LEA Awards 2009 title

(In association with the Music Education Council,
the PRS Foundation and Jazz Services)



Two Major Trophy awards, two Diplomas of Special Merit, eight Diplomas of Merit. Grade inflation? Most certainly not. I have looked back at one of my reports of the mid-eighties and on the whole today’s LEA music service is delivering a better service than was the norm then. That is reflected in the volume of pupils and students in regular contact with the music service; the breadth of the genres covered, (for example, jazz and world musics are much more familiar strands within overall provision); curriculum support for classroom teachers and INSET and CPD opportunities for music service staffs are now the norm. The musical and social benefits to be had from playing with others seems to be more widely recognised and therefore more vigorously encouraged by music services. The evidence for that lies in the number of ensembles providing performance opportunities at school, district and authority-wide level (not forgetting la crème de la crème ensembles which also play abroad).
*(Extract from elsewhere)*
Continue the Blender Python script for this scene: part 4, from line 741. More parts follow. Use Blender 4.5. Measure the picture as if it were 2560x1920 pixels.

How has that come about? There is a small minority of LEAs in England which make a substantial and in kind contribution to music service funding. But the lifeline for the majority is the Government’s Music Standards Fund. On top of that there is funding for the Wider Opportunities Programme and the musical instrument fund. Thus without those specific grants-in-aid it would be difficult for many music services in England to survive. In Scotland the dependence on education authority support is much greater, for apart from the relatively small grants under the Youth Music Initiative (YMI), there is no other public funding. (The situation in Wales is even more problematic for there music services receive no specific funding from the Welsh Assembly Government (WAG)). Another factor in this heightened awareness of music’s power for good is undoubtedly England’s Music Manifesto. It has taken time for the important messages and supportive advice from Music Manifesto activists to percolate through to the grass roots, but there can’t now be many music education practitioners who have not benefited in some way from the doings of the Music Manifesto.  
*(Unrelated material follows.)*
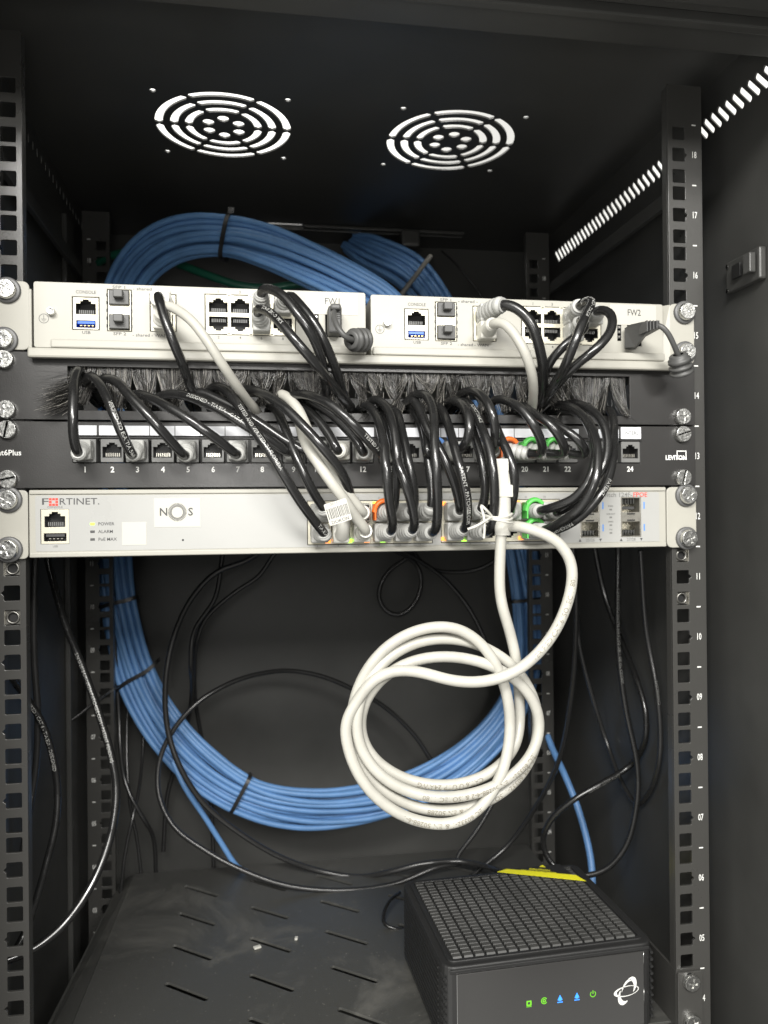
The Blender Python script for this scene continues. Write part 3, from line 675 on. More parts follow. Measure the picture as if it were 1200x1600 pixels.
# ================================================================== SHELF (unit 4) and MODEM
shelf = thing('cabinet_shelf', 'black slotted steel shelf, dusty, at the bottom of the cabinet', 'shelf', (0, 160, -378))
def shelf_slot(x, y):
    d = V((.78, -.62)).normalized(); q = V((-d.y, d.x)); a, b = 20.5, 2.5; c = V((x, y)); P = []
    for i in range(7): t = math.radians(-90+30*i); P.append(c+d*(a+b*math.cos(t)*.8)+q*(b*math.sin(t)))
    for i in range(7): t = math.radians(90+30*i); P.append(c-d*a+d*(b*math.cos(t)*.8)+q*(b*math.sin(t)))
    return [(p.x, p.y) for p in P]
hs = [shelf_slot(-136+67.3*i, 51.5+57*j+(0 if j < 4 else -1)) for i in range(6) for j in range(5) if not (i == 0 and j == 0 and False)]
hs = [h for h in hs if all(p[0] < 214 and p[0] > -205 for p in h)]
mb = MB(); mb.plate([(-219, 8), (224, 8), (224, 326), (-208.8, 330)], hs, 2, shelfm, O=(0, 0, -376), U=(1, 0, 0), W=(0, 1, 0), bev=.3)
mb.build('shelf_plate', shelf)
mb = MB(); mb.add([(-219.3, 8, -375.4), (-209, 330, -375.4), (-222.5, 334, -383), (-240.5, 62, -383), (-240.5, 8, -383)], [(0, 4, 3, 2, 1)], shelfm)
mb.add([(-219.3, 8, -377.4), (-209, 330, -377.4), (-222.5, 334, -400), (-240.5, 62, -400), (-240.5, 8, -400)], [(0, 1, 2, 3, 4)], shelfm)
mb.add([(-222.5, 334, -383), (-240.5, 62, -383), (-240.5, 8, -383), (-222.5, 334, -400), (-240.5, 62, -400), (-240.5, 8, -400)], [(0, 1, 4, 3), (1, 2, 5, 4)], shelfm); mb.build('side_flange', shelf)
mb = MB(); z0, z1 = uz(4, -22), uz(4, 22)
mb.poly([(225.6, 1, z0), (225.6, 1, z1), (225.6, 50, z1), (225.6, 170, -370), (225.6, 170, z0)], (-1.8, 0, 0), railm)
mb.plate(rect(223.9, z0, 243.5, z1, 2), [], 2, railm, O=(0, -1.4, 0), bev=.4); mb.build('mounting_bracket', shelf)
mb = MB(); mb.plate(rect(-242, z0, -224, z1, 2), [], 2, railm, O=(0, -1.4, 0), bev=.4); mb.build('mounting_bracket', shelf)
screw(shelf, 233.5, -2.6, uz(4, 15.5), r=6.2); screw(shelf, 234, -2.6, uz(4, -14), r=6.2)

modem = thing('cable_modem', 'black cable modem with gridded top and lit front icons on the shelf', 'modem', (125, 62, -375))
ang = math.radians(2.2); RZ = Matrix.Rotation(ang, 3, 'Z'); MO = V((48.5, -2.5, -375))
def ml(x, y, z): return MO+RZ@V((x, y, z))
MW, MD, MH = 160.5, 133.0, 62.5
class LMB(MB):
    def loc(s):
        s.v = [ml(*p) for p in s.v]; return s
mb = LMB(); mb.plate(rect(0, 0, MW, MD, 9, 5), [], MH-1.5, modem_m, O=(0, 0, 1.5+(MH-1.5)/2), U=(1, 0, 0), W=(0, 1, 0), bev=1.2); 
for k in range(10):                                     # ribs at the two front corners
    for xx in (1.2, MW-1.2): mb.tube([(xx, 1.8, 7+k*5.2), (xx-.7 if xx < 9 else xx+.7, 8, 8+k*5.2)], 1.3, modem_m, 6)
for k in range(12):
    for xx in (-.2, MW+.2): mb.box((xx-.5, 14, 6+k*4.4), (xx+.5, MD-10, 7.6+k*4.4), modem_m, .2)
body = mb.loc().build('body', modem)
mb = LMB(); mb.plate(rect(5, 5, MW-5, MD-4, 5, 4), [rect(8, 8, MW-8, MD-7, 3, 4)], 1.6, modem_m, O=(0, 0, MH+.4), U=(1, 0, 0), W=(0, 1, 0), bev=.5)
nx, ny = 17, 24; gx = (MW-18)/nx; gy = (MD-17)/ny
for i in range(nx):
    for j in range(ny):
        x0 = 9+i*gx; y0 = 9+j*gy; h = .2*math.sin(i*.55)*math.sin(j*.4+.6)
        mb.add([(x0+.5, y0+.15, MH+.2), (x0+gx-1.3, y0+.15, MH+.2), (x0+gx-1.3, y0+gy-.35, MH+.2), (x0+.5, y0+gy-.35, MH+.2), (x0+.6, y0+.9, MH+1.5+h), (x0+gx-1.5, y0+.9, MH+1.5+h), (x0+gx-1.5, y0+gy-.9, MH+1.9+h), (x0+.6, y0+gy-.9, MH+1.9+h)],
               [(4, 5, 6, 7), (0, 1, 5, 4), (1, 2, 6, 5), (2, 3, 7, 6), (3, 0, 4, 7)], modem_t)
mb.loc().build('vented_top', modem)
mb = LMB(); mb.box((9, -1.1, 4), (MW-9, .2, MH-5), modem_g, .5); mb.box((4.5, -.7, MH-4.6), (MW-4.5, .3, MH-2.2), modem_m, .3)
ff = mb.loc().build('front_face', modem)
def icon(fn): mb = LMB(); fn(mb); mb.loc().build('status_icon', ff)
IZ = 31; yy = -1.25
def ring(mb, cx, cz, r, w_, m, a0=0, a1=360, sx=1, sz=1, rot=0, n=28, wv=None):
    P = []; 
    for i in range(n+1):
        t = math.radians(a0+(a1-a0)*i/n); ww = w_*(wv(i/n) if wv else 1)
        for rr in (r-ww/2, r+ww/2):
            x_, z_ = math.cos(t)*rr*sx, math.sin(t)*rr*sz; c, s_ = math.cos(rot), math.sin(rot); P.append((cx+x_*c-z_*s_, yy, cz+x_*s_+z_*c))
    mb.add(P, [(2*i, 2*i+2, 2*i+3, 2*i+1) for i in range(n)], m)
icon(lambda m_: (m_.plate(rect(60.2, IZ-1.8, 64.0, IZ+1.8, .5), [rect(61.2, IZ-.9, 63.0, IZ+.9)], .1, led_gg, O=(0, yy, 0)), m_.box((60.2, yy-.05, IZ-2.6), (64, yy, IZ-2.2), led_gg)))
icon(lambda m_: (ring(m_, 73.6, IZ+.3, 2.1, .6, led_gg, 30, 330), ring(m_, 73.6, IZ+.3, .9, .7, led_gg)))
def arrow(cx, m_): m_.add([(cx-1.9, yy, IZ-.8), (cx+1.9, yy, IZ-.8), (cx, yy, IZ+2.9)], [(0, 1, 2)], led_b); m_.box((cx-.9, yy-.03, IZ-1.3), (cx+.9, yy, IZ-.7), led_b); m_.box((cx-2, yy-.03, IZ-2.6), (cx+2, yy, IZ-2), led_b)
icon(lambda m_: arrow(85.6, m_)); icon(lambda m_: arrow(98.6, m_))
icon(lambda m_: (ring(m_, 111.0, IZ+.3, 2.0, .55, led_gg, 125, 415), m_.box((110.7, yy-.03, IZ+.4), (111.3, yy, IZ+2.9), led_gg)))
mb = LMB(); wv = lambda t: .25+1.1*abs(math.sin(math.pi*t))
ring(mb, 137.5, IZ-1, 9.2, 1.9, ink_w, 0, 360, 1, .38, .10, wv=lambda t: .35+.9*(.5+.5*math.cos(2*math.pi*(t-.5))))
ring(mb, 139.5, IZ+1.5, 4.8, 2.0, ink_w, -20, 130, .9, 1.35, -.35, wv=wv); ring(mb, 136.0, IZ-3.0, 4.8, 2.0, ink_w, 165, 320, .9, 1.35, -.3, wv=wv)
ring(mb, 138, IZ-.5, 5.4, 1.3, ink_w, 80, 200, .75, 1.4, -.4, wv=wv)
mb.loc().build('logo', ff)
# yellow caution sticker across the back right of the top
mb = LMB(); zt = MH+2.75
a_, b_, c_, d_ = (84, MD-5), (98, MD-2), (150.5, MD-28), (151, MD-38)
mb.poly([(*p, zt) for p in ((84, MD-6.5), (94, MD-3), (148, MD-27), (151.5, MD-39))], (0, 0, .25), yellow)
mb.add([(*p, zt+.05) for p in ((97, MD-3.5), (143, MD-3.5), (146, MD-24))], [(0, 1, 2)], modem_m)
dirv = V((54, -24, 0)).normalized(); up = V((-dirv.y, dirv.x, 0))
mb.text('CAUTION', 4.0, (121.5, MD-10.6, zt+.1), yellow, U=dirv, W=up, wide=1.0, bold=.08).text('RISK OF ELECTRIC SHOCK', 2.6, (119.5, MD-13.5, zt+.1), yellow, U=dirv, W=up, bold=.05)
mb.add([V((126, MD-6.3, zt+.12))+dirv*-3, V((126, MD-6.3, zt+.12))+dirv*3, V((126, MD-6.3, zt+.12))+up*4.6], [(0, 1, 2)], yellow)
mb.loc().build('warning_sticker', modem)

# ================================================================== CABLES
def lerp_y(pts, ya, ym, yb):
    """pixel path -> points at real distances: leaves the front plane at ya, bulges to ym, ends at yb"""
    s = [0]
    for a, b in zip(pts, pts[1:]): s.append(s[-1]+math.hypot(b[0]-a[0], b[1]-a[1]))
    o = []
    for p, q in zip(pts, s):
        t = q/s[-1]; y = ya*(1-t)*(1-2*t)+ym*4*t*(1-t)+yb*t*(2*t-1)
        o.append(at(p[0], p[1], p[2] if len(p) > 2 else y))
    return o
def boot_on(t, port, P, y_face, m, blen=17, w=11.6, h=12.6, clip=None, clear=False, ribs=6, r0=5.6, r1=4.0, up=1):
    """plug body in the port and a ribbed strain relief along the first stretch of the cable (P starts at the port)"""
    al = arclen(P); i0 = next(i for i, a in enumerate(al) if a >= 8); i1 = next((i for i, a in enumerate(al) if a >= 8+blen), len(P)-2)
    x, y, z = port
    mb = MB(); mb.box((x-w/2, y_face-10, z-h/2), (x+w/2, y_face+7, z+h/2), m, 1.2)
    seg = P[i0-1:i1+1]; Q = smooth(seg, .45)
    L_ = len(Q)-1
    def prof(t):
        k = r0+(r1-r0)*t; return k+(.6 if (t*ribs) % 1 < .6 else -.45)-(0 if t < .97 else .7)
    mb.tube(Q, prof, m, 16)
    mb.build('plug_boot', t)
    if clip is not None:
        mb = MB(); T = (Q[L_//2]-Q[0]).normalized(); A = T.cross(V((1, 0, 0))); 
        mb.box((x-w/2-.9, y_face-17, z-h*.42), (x-w/2+.2, y_face-6, z+h*.48), clip, .3)
        ce = V((x, y_face-11.5, z)); pts = [ce+V((math.cos(a)*(w/2+.7), 0, math.sin(a)*(h/2+1.3))) for a in [math.pi*(1.0-k/8*.78) for k in range(9)]]
        mb.tube(pts, 1.5, clip, 8)
        mb.tube([p+V((0, -4, 0)) for p in pts], 1.5, clip, 8); mb.tube([p+V((0, -2, .2)) for p in pts], 1.7, clip, 8)
        mb.build('colour_clip', t)
def cable(name, label, path, r, m, cat='cable', group=None, port=None, y_face=None, bm=None, clip=None, txt=None, tx=None, parent_loc=None, seg=12, step=2.5, blen=17, sm=2, **kw):
    P = relax(smooth(path, step), sm)
    base = P[0]; t = thing(name, label, cat, tuple(base), group)
    mb = MB(); mb.tube(P, r, m, seg); mb.build('jacket', t)
    if port is not None: boot_on(t, port, P, y_face, bm or boot_g, blen=blen, clip=clip, **kw)
    if txt:
        mb = MB()
        for (s0, tt, fl, an) in txt: print_on(mb, P, r, tt, tx[1] if tx else 3.3, s0, tx[0] if tx else ink_c, flip=fl, ang=an)
        if mb.v: mb.build('printed_text', t)
    return t, P
RB = 3.1
GP = 'black patch cables looping out of the brush panel'
def patch(n, pts, label, ya=-4, ym=-40, yb=-30, port=None, yf=-5, bm=None, clip=None, txt=None, r=RB, m=None, name='patch_cable', group=GP, deep=45, cat='patch cable', **kw):
    """pts run from the brush (hidden end) to the plug"""
    P = lerp_y(pts, ya, ym, yb)
    d0 = (P[0]-P[1]).normalized()
    inner = [P[0]+V((d0.x*4, deep*.35, -3)), P[0]+V((0, deep, -8))]
    P = inner[::-1]+P
    if port is not None:
        x, z = port; P = P+[V((x, yf-9, z)), V((x, yf+2, z))]
        P = P[::-1]
        return cable(name, label, P, r, m or blackc, cat, group, (x, yf, z), yf, bm, clip, txt, **kw)
    return cable(name, label, P[::-1], r, m or blackc, cat, group, txt=txt, **kw)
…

The Awards Panel are keen as always to draw attention to the “Honourable Mentions” referred to in our report. It is important so to do for while they are all very worthy entries, among them are several which came very close to the award of a diploma.

Our continued association with the PRS Foundation for New Music and Jazz Services Ltd is very welcome, not least because it enables us to accord even wider recognition to demonstrable good music education practice. And without the very real practical support of the Federation of Music Services and the Convention of Scottish Local Authorities, this scheme would not succeed; we are grateful to them.

Wisdom, good humour and patience remain the virtues which characterise my colleagues from the NMC and MEC on the Awards Panel. It is therefore right and proper for their names to appear in this record! So, very warm thanks on behalf of myself and the membership of the NMC and MEC, to Leonora Davies, Kathryn Deane, James Hannam, Ben Lane, Alok Nayak, Alistair Salmond, John Stephens, observer, John Witchell and especially our Administrator, Fiona Harvey on whom we depend most heavily!

And above all, our heartfelt thanks to the staffs of music services, schools and indeed all those responsible for making it possible for pupils and students of all ages to experience the joy of music-making.